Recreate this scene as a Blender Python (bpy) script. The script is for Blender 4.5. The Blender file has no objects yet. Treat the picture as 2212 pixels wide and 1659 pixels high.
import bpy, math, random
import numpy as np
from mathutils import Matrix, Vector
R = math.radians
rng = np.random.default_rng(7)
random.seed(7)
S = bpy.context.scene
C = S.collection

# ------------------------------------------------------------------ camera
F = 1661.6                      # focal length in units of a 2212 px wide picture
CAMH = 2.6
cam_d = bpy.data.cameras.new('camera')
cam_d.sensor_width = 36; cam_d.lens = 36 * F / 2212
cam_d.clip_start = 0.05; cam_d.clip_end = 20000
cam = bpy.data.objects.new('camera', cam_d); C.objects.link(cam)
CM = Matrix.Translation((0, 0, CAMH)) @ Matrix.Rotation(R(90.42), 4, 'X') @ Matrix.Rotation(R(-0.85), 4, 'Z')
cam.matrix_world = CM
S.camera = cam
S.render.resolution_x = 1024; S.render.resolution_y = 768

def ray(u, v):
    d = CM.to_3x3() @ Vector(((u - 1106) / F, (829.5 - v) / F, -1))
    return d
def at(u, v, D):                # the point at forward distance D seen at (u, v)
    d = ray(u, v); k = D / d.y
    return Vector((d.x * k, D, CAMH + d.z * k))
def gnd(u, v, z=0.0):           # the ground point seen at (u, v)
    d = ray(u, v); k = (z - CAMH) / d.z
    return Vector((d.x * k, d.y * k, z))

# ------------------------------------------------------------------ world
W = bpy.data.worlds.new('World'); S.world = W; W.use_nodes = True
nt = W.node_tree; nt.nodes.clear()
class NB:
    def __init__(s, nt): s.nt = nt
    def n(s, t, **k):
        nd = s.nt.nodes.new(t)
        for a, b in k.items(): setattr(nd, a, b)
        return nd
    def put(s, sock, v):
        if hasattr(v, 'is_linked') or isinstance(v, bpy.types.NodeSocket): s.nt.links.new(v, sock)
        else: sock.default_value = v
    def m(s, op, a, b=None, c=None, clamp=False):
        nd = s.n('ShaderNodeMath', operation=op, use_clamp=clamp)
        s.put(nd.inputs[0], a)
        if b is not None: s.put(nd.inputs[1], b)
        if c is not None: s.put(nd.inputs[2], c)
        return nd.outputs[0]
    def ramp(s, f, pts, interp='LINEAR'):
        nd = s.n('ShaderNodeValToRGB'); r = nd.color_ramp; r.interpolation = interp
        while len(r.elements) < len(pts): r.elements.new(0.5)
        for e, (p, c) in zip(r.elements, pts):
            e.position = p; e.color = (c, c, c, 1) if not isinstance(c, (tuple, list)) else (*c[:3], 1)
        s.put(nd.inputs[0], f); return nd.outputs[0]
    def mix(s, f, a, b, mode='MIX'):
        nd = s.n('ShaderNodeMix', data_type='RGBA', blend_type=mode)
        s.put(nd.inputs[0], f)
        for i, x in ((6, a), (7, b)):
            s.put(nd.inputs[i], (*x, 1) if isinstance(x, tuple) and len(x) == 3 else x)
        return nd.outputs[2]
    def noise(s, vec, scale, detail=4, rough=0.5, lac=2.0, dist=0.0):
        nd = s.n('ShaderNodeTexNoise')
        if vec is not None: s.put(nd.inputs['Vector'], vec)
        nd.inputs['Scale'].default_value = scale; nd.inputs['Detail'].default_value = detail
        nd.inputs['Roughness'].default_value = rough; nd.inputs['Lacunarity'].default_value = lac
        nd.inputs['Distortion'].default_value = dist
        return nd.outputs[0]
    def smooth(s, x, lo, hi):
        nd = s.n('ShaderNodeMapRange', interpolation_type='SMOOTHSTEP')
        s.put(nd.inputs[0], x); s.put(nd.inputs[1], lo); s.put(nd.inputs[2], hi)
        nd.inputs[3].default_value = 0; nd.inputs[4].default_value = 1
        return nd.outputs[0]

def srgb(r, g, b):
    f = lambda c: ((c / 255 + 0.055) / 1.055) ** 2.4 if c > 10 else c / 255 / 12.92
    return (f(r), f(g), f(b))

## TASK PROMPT
Type the whole listing again, unaltered.

## RESPONSE TO THIS TASK
Recreate this scene as a Blender Python (bpy) script. The script is for Blender 4.5. The Blender file has no objects yet. Treat the picture as 2212 pixels wide and 1659 pixels high.
import bpy, math, random
import numpy as np
from mathutils import Matrix, Vector
R = math.radians
rng = np.random.default_rng(7)
random.seed(7)
S = bpy.context.scene
C = S.collection

# ------------------------------------------------------------------ camera
F = 1661.6                      # focal length in units of a 2212 px wide picture
CAMH = 2.6
cam_d = bpy.data.cameras.new('camera')
cam_d.sensor_width = 36; cam_d.lens = 36 * F / 2212
cam_d.clip_start = 0.05; cam_d.clip_end = 20000
cam = bpy.data.objects.new('camera', cam_d); C.objects.link(cam)
CM = Matrix.Translation((0, 0, CAMH)) @ Matrix.Rotation(R(90.42), 4, 'X') @ Matrix.Rotation(R(-0.85), 4, 'Z')
cam.matrix_world = CM
S.camera = cam
S.render.resolution_x = 1024; S.render.resolution_y = 768

def ray(u, v):
    d = CM.to_3x3() @ Vector(((u - 1106) / F, (829.5 - v) / F, -1))
    return d
def at(u, v, D):                # the point at forward distance D seen at (u, v)
    d = ray(u, v); k = D / d.y
    return Vector((d.x * k, D, CAMH + d.z * k))
def gnd(u, v, z=0.0):           # the ground point seen at (u, v)
    d = ray(u, v); k = (z - CAMH) / d.z
    return Vector((d.x * k, d.y * k, z))

# ------------------------------------------------------------------ world
W = bpy.data.worlds.new('World'); S.world = W; W.use_nodes = True
nt = W.node_tree; nt.nodes.clear()
class NB:
    def __init__(s, nt): s.nt = nt
    def n(s, t, **k):
        nd = s.nt.nodes.new(t)
        for a, b in k.items(): setattr(nd, a, b)
        return nd
    def put(s, sock, v):
        if hasattr(v, 'is_linked') or isinstance(v, bpy.types.NodeSocket): s.nt.links.new(v, sock)
        else: sock.default_value = v
    def m(s, op, a, b=None, c=None, clamp=False):
        nd = s.n('ShaderNodeMath', operation=op, use_clamp=clamp)
        s.put(nd.inputs[0], a)
        if b is not None: s.put(nd.inputs[1], b)
        if c is not None: s.put(nd.inputs[2], c)
        return nd.outputs[0]
    def ramp(s, f, pts, interp='LINEAR'):
        nd = s.n('ShaderNodeValToRGB'); r = nd.color_ramp; r.interpolation = interp
        while len(r.elements) < len(pts): r.elements.new(0.5)
        for e, (p, c) in zip(r.elements, pts):
            e.position = p; e.color = (c, c, c, 1) if not isinstance(c, (tuple, list)) else (*c[:3], 1)
        s.put(nd.inputs[0], f); return nd.outputs[0]
    def mix(s, f, a, b, mode='MIX'):
        nd = s.n('ShaderNodeMix', data_type='RGBA', blend_type=mode)
        s.put(nd.inputs[0], f)
        for i, x in ((6, a), (7, b)):
            s.put(nd.inputs[i], (*x, 1) if isinstance(x, tuple) and len(x) == 3 else x)
        return nd.outputs[2]
    def noise(s, vec, scale, detail=4, rough=0.5, lac=2.0, dist=0.0):
        nd = s.n('ShaderNodeTexNoise')
        if vec is not None: s.put(nd.inputs['Vector'], vec)
        nd.inputs['Scale'].default_value = scale; nd.inputs['Detail'].default_value = detail
        nd.inputs['Roughness'].default_value = rough; nd.inputs['Lacunarity'].default_value = lac
        nd.inputs['Distortion'].default_value = dist
        return nd.outputs[0]
    def smooth(s, x, lo, hi):
        nd = s.n('ShaderNodeMapRange', interpolation_type='SMOOTHSTEP')
        s.put(nd.inputs[0], x); s.put(nd.inputs[1], lo); s.put(nd.inputs[2], hi)
        nd.inputs[3].default_value = 0; nd.inputs[4].default_value = 1
        return nd.outputs[0]

def srgb(r, g, b):
    f = lambda c: ((c / 255 + 0.055) / 1.055) ** 2.4 if c > 10 else c / 255 / 12.92
    return (f(r), f(g), f(b))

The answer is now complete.